The road to productivity begins in the booth
In the mad scramble today to save costs, maximize utility and gain competitive advantage, countless businesses and organizations are becoming more creative in the way in which they use and fill their – already limited – office space.
Remote-working, hot-desking, platform-sharing employees find themselves in the midst of one of the biggest revolutions to hit workplace planning since the removal of the booth and open-plan offices. In such a time, many things are new and fresh but also quite inefficient.
You tend to find in life that sometimes rapidly solving one problem leads to slow development of another elsewhere – increasing the number of workers in the building helps strengthen the impact of your business – yes but the way in which you do so may be adversely affecting the productivity of that same increased workforce.
Countless studies show that signs and demonstrations of overcrowding in the office prevent your workers from delivering at their maximum utility. Those not fortunate enough to have their own private office use time they could be working to find available areas to take calls, they take breaks in busy periods when noise levels are in excess and the stress of tolerating all senseless conversations within earshot as they try their best to perform meticulous tasks becomes overbearing.
Exactly how much time is spent hunting down a quiet space to work and take calls? How many resources are being used to coordinate all the extra steps you’ve used in order to exceed the capacity you’d have had otherwise? And what is the trade-off between extra bodies in the room versus the work they are actually able to do? Is it really worth it? Could you use a phone booth to aid your conversations?

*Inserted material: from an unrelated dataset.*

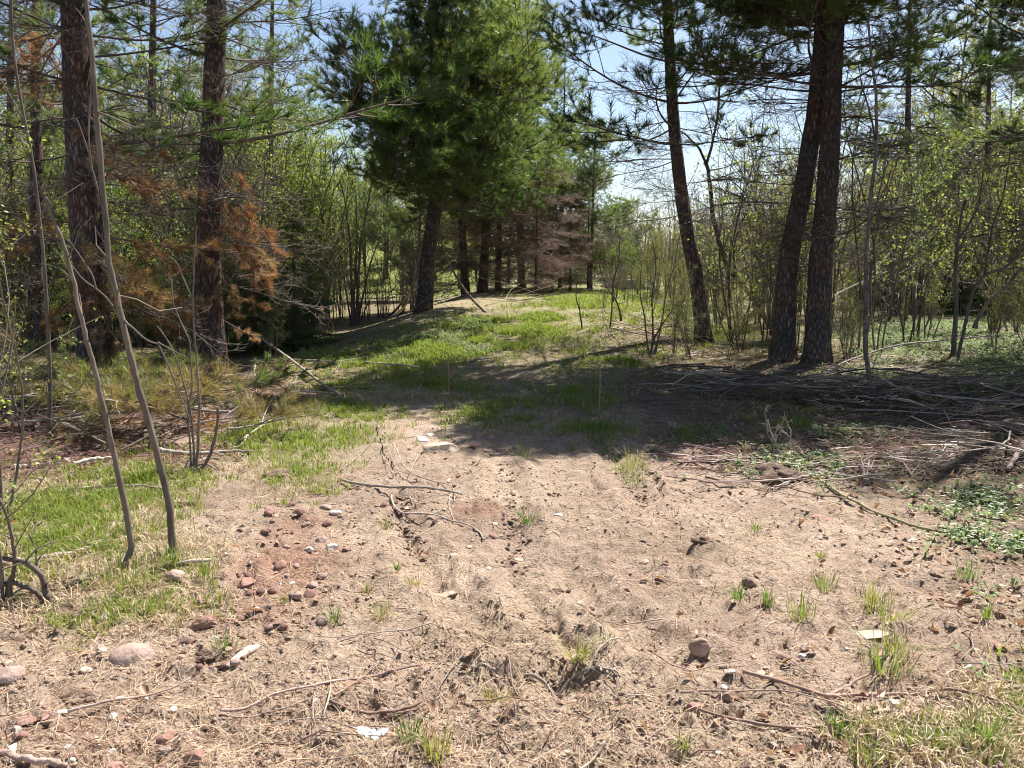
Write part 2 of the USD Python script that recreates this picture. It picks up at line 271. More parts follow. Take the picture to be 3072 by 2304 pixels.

It seems improbable to many as open plans offices are considered an airtight alternative, especially to senior management who aren’t always working on the ground floor. To them, these plans facilitate necessary communication across varying levels whilst enhancing the exchange of vital information throughout the company but it’s said the law of marginal returns always comes into play at some point.
It’s a universal law that the benefit of having one more person doesn’t make you more productive if their very presence renders them unable to function as they should (it’s basic economics).
Research reveals up to half of all workers in some organizations, with an open-plan office, feel disturbed by noise in their normal everyday tasks. Some are attributed to chatter amongst fellow colleagues but most are due to others on calls (prospects, suppliers etc.).
These perfectly normal and understandable conversations can reduce employee productivity by 15% (according to research quoted by the BBC). If we assumed ‘productivity’ to be the final step of your sales process and assumed Charles, your typical sales manager, has the potential to generate £200,000 worth of sales a year, then the general chit-chat and noise in your office would bring down his sales by £30,000 a year. Multiply that loss by how many sales managers you have in your organization to get the full picture. Charles’s Monday morning anecdote on his weekend bender could be costing you a fortune (Cheers Charles!).
Or perhaps your organization holds 100 Theos. If every week, Theos spent an average of 5 minutes wandering around the office for a spot to make a call, as there are no soundproof booths in the office, that means 25,000 minutes/400 hours would be lost every year just from walking around the office (Thanks a lot Theo!).
Plus, it can lead to some serious tension and frustration among your colleagues and as we know, stressful environments in itself understandably do not always make for productive results, it is better to have a system where work can be done in peace, like a booth.
Popping in an office phone booth costs a lot less time, space and money. You get lower noise levels and space to comfortably take calls without others listening in. It’s a great space for Theo to use and a paradise away from Charles!